By day, it's an award-winning barbecue joint. Once the sun goes down, however, things really get cooking. Four nights a week, the northwest Phoenix location of Bobby-Q transforms into high-energy nightspot Q-Lounge, boasting two dance floors, cheap drinks, and a mix of Latin Top 40, cumbias, reggaeton, and hip-hop. Chicos and chicas alike flock to the spot, especially on the weekends, to shake their culos or pop bottles in the VIP section. Things get particularly lit on Friday nights, when a live ensemble performs in one room while DJ Nicasio holds it down in another and bartenders pour drink specials. (Ladies also get in free before 11 p.m., which is also a plus.) The biggest night of the weekend happens every Saturday during the Sabados Latinos session, when the joint offers a puro pinche parii with DJs lighting up the sound system, go-go girls shooting confetti cannons, and patrons going hard on the dance floor.

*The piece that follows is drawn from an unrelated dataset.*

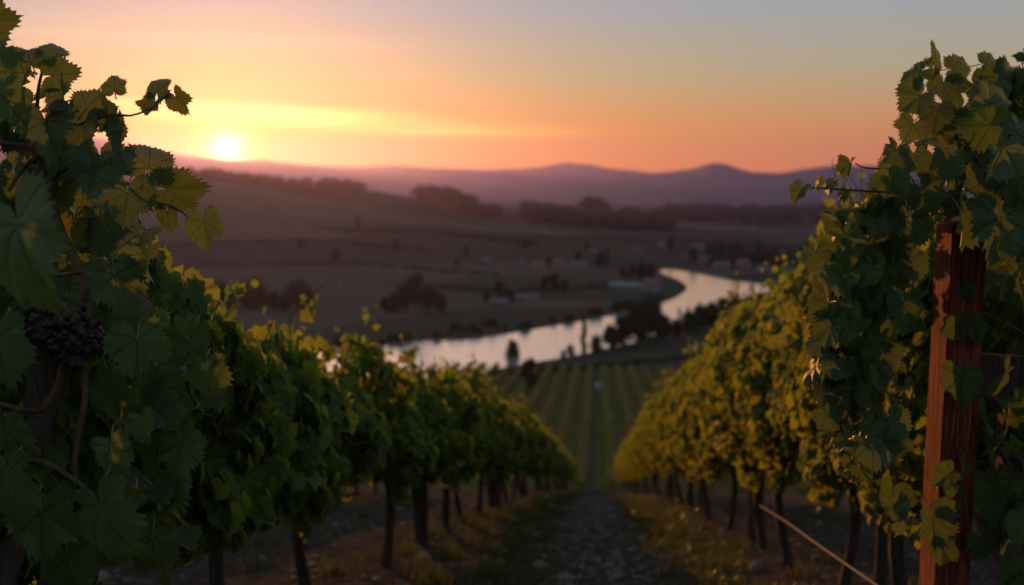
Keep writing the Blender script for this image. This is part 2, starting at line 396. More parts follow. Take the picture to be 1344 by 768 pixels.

It's muy loco and makes for a helluva night out.

Best Insta-Worthy Mexican Restaurant

Taco Chelo

Described as a collaboration between chef Suny Santana, designer Gennaro Garcia, and restaurateur Aaron Chamberlin, Taco Chelo in downtown Phoenix is the most stylish and Instagram-worthy new taqueria in town. Gennaro, a versatile artist and designer who works in several mediums, has fashioned a dining room full of color and Mexican-inspired motifs. Check out the turquoise bar trimmed with striking calavera-inspired tile work. Of course, you'll probably want to strike a selfie pose in front of the restaurant's cheeky neon sign ("Taquero Mucho"), which is mounted onto an artfully faded brick wall. It's a perfectly Insta-worthy selfie background.